The Collaborative International Dictionary
layabout

layabout \layabout\ n. A person who does no work.

Syn: idler, loafer, do-nothing, bum.

Douglas Harper's Etymology Dictionary
layabout

"habitual loafer," 1932, from lay (v.) + about. One who "lays about" the house, etc.

Wiktionary
layabout

n. A lazy person.

WordNet
layabout

n. person who does no work; "a lazy bum" [syn: idler, loafer, do-nothing, bum]

Usage examples of "layabout".

She would have made the secret love child of Leon Trotsky and Margaret Thatcher look like an uncommitted, apolitical layabout.

More lovesick layabouts, he thought darkly, and rose to send them on their way, but paused when Kate and her fairy godmother, looking very pleased with themselves, entered the kitchen.

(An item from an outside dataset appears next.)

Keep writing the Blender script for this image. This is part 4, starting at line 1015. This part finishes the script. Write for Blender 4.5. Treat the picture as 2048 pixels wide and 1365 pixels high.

Slartibartfast, and Arthur-particularly and especially Arthur-are just dilletantes, eccentrics, layabouts, fartarounds if you like.

Even the fat white layabouts of the middle-air dipped down closer to see what was going on.

Walter, an idle layabout, the eldest son of Jock's brother Kenneth, had revealed that all was not well at The Beeches, his family home.

Perhaps the Petrines were soft, and perhaps they were inclined to another deadly sin, that of sloth, but at least no one was ever hurt by a slothful layabout with a deadly weapon.

Skoterin, probably, but surely Cecelia ought to realize that Skoterin had been more than balanced by that crew of civilian layabouts and incompetents she'd had before.

One day she would run off with some layabout scaffolder, and Cyprianus would be heartbroken.

He turned and barked a stream of Spanish at the sergeant, who snapped up straight, brought his weapon up in some kind of salute, and marched off at a surprising turn of speed for a man supposed to be such a layabout.